Coming Back to the Present

Whatever type of practice we’re doing, the main focus is always to keep the attention on the experience of the present moment. Once we’re able to experience this increased state of presence in our practice, we can then try to maintain the same focus in less controlled situations. When we’re walking around the city, sitting on the beach, or in conversation with friends, we can continue to make that small effort to be present.

Maintaining some conscious attention on the breath is useful in staying present when my mind is occupied by more complex tasks. Even though the majority of my attention might be on the ideas that I’m discussing with you, my awareness of my breathing is always there in the background. This background awareness keeps me anchored in the present moment.

As we become more experienced in being “consciously conscious” in the midst of the activity of our lives, we should find that we can be present and focused even in fast-paced or stressful situations. In this way, we’re transforming the quality of our life experience. We’re going from being “absent” to being present.

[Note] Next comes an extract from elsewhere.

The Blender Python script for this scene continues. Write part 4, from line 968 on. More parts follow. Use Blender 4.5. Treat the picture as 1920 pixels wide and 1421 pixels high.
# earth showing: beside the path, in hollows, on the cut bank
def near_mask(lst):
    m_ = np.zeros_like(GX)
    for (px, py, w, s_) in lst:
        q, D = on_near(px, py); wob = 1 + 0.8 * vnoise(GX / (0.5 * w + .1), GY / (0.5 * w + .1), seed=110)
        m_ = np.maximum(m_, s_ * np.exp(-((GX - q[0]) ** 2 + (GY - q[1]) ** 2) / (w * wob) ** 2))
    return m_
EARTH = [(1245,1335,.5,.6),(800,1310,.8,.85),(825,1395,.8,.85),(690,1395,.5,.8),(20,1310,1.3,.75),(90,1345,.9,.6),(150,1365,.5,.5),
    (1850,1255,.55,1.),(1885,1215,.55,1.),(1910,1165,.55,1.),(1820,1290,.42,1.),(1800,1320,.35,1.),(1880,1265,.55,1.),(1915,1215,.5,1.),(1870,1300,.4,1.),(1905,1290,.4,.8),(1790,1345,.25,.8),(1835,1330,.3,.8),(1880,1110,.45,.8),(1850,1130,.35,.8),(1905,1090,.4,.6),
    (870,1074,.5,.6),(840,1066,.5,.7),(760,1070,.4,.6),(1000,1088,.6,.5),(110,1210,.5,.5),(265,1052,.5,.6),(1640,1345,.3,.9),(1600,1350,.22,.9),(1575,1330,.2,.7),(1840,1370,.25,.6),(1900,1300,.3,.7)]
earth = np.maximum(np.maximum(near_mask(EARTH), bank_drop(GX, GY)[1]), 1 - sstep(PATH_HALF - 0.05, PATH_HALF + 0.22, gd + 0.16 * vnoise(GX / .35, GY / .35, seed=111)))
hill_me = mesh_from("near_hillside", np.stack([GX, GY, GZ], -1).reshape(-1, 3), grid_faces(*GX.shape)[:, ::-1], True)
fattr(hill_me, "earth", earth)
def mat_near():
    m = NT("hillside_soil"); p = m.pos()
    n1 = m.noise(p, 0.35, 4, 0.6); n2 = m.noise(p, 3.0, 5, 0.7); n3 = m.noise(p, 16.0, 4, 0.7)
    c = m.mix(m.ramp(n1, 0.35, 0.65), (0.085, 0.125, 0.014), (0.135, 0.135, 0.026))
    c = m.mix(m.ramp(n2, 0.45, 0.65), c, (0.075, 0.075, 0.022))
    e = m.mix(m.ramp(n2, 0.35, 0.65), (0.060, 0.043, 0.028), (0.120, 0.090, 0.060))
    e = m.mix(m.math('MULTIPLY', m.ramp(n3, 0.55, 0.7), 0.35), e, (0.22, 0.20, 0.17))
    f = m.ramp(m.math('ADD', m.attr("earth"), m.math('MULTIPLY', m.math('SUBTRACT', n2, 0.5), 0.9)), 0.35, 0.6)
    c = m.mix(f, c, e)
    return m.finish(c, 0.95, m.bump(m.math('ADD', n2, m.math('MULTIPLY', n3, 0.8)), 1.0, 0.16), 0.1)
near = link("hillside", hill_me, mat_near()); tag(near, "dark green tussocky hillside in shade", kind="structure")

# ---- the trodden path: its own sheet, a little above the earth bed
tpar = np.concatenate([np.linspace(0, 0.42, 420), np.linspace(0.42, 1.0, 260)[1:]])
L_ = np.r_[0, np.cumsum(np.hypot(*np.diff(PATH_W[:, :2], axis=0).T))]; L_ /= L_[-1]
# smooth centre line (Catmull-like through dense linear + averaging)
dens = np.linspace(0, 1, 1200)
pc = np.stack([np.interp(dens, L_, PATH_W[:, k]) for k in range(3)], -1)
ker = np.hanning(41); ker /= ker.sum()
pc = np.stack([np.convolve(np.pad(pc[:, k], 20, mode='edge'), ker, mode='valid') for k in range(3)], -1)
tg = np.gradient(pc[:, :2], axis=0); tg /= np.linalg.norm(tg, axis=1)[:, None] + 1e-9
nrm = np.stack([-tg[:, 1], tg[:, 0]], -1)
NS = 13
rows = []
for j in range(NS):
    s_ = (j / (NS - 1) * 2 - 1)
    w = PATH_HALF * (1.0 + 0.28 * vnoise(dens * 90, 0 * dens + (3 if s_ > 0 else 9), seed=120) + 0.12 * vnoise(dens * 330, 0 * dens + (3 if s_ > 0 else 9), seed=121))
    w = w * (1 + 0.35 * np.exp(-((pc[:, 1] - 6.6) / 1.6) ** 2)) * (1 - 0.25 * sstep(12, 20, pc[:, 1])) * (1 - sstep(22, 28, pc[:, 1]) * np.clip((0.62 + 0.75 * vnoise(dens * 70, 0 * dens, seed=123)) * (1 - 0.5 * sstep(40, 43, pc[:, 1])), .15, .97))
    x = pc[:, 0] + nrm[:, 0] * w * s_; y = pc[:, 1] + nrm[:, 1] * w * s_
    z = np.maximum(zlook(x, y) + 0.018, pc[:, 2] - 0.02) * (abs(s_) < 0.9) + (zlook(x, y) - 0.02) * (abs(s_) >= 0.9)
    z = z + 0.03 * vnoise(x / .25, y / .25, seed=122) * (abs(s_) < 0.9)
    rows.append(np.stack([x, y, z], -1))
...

If I’m at work and I seem to have a million things that need doing as soon as possible, a choice presents itself as to how I proceed. Do I do what I’ve always done before—doing each thing while thinking about all the things that I have to do after it? Lost in the future? Or do I do that one thing that I’m doing right now with a wholehearted focus on the present reality of my experience?

This doesn’t mean that I should work more slowly or neglect the other things that I need to do later. It just means that I do what I do with focus and attention, and, like this, I regain my life. Because being present with whatever we’re doing is key for the joy of existence to come into our life.